I mean it’s right up there with saying “man, have you lost weight?  Last time we met you  were a whale and now you look great, you must have lost a ton!”  to someone who just bought a better fitting pair of jeans.  Don’t do it!

This whole pregnant look is a major downside of being one who seems to just get bigger and bigger around the waist.  You know the type – slim legs, slender ankles, no boobs, and a tummy that’s surely holding a set of quintuplets.  Forget apple or pear shaped – I'm talking rat shaped, with a huge body and tiny legs that can’t possibly support that girth can they?  Of course I don’t have the tail, but since turning thirty I definitely have a ‘whiskers’ issue, which left unchecked could reach walrus proportions. – Please God never let my eyesight go!

I can never decide if this rat shaped body is easier or harder than the other body type which can be identified as having a flat tummy, enormous boobs which make all shirts hang nicely, and thighs and butts that make wearing pants not only difficult, but just a really bad idea.   I obviously can’t wear skirts for the same reason, and a whole lot of other reasons which might include it being mistaken for a tent in which a whole village could take shelter.

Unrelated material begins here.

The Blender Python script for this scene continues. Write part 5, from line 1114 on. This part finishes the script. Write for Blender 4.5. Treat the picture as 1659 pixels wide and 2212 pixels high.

One of my friends has this other body shape, which means although we are the same ‘size’, we can never wear each others clothes, and she never gets asked if she is pregnant.  My pants have to be huge to fit around my waist, then hang baggy off my thighs, and she can’t get them over her hips but needs a piece of rope to hold them in to her waist.   Perhaps if I was rich enough to have them taylor made I’d have the perfect pair of pants, but until then I’ll just keep pretending I purposely chose, and am loving this ‘hammer-time’ look.

One thing I’ve learned for sure is this; whatever I hate about my body, someone else wants, and whatever I wish I had, someone else hates.  We are all different, unique, handmade, one-of-a-kind creations, and every inch of us is loved by the same God who placed the stars in the sky.  For that reason alone we can boldly face the world with a smile that will overshadow any rat-like body or baby bearing hips.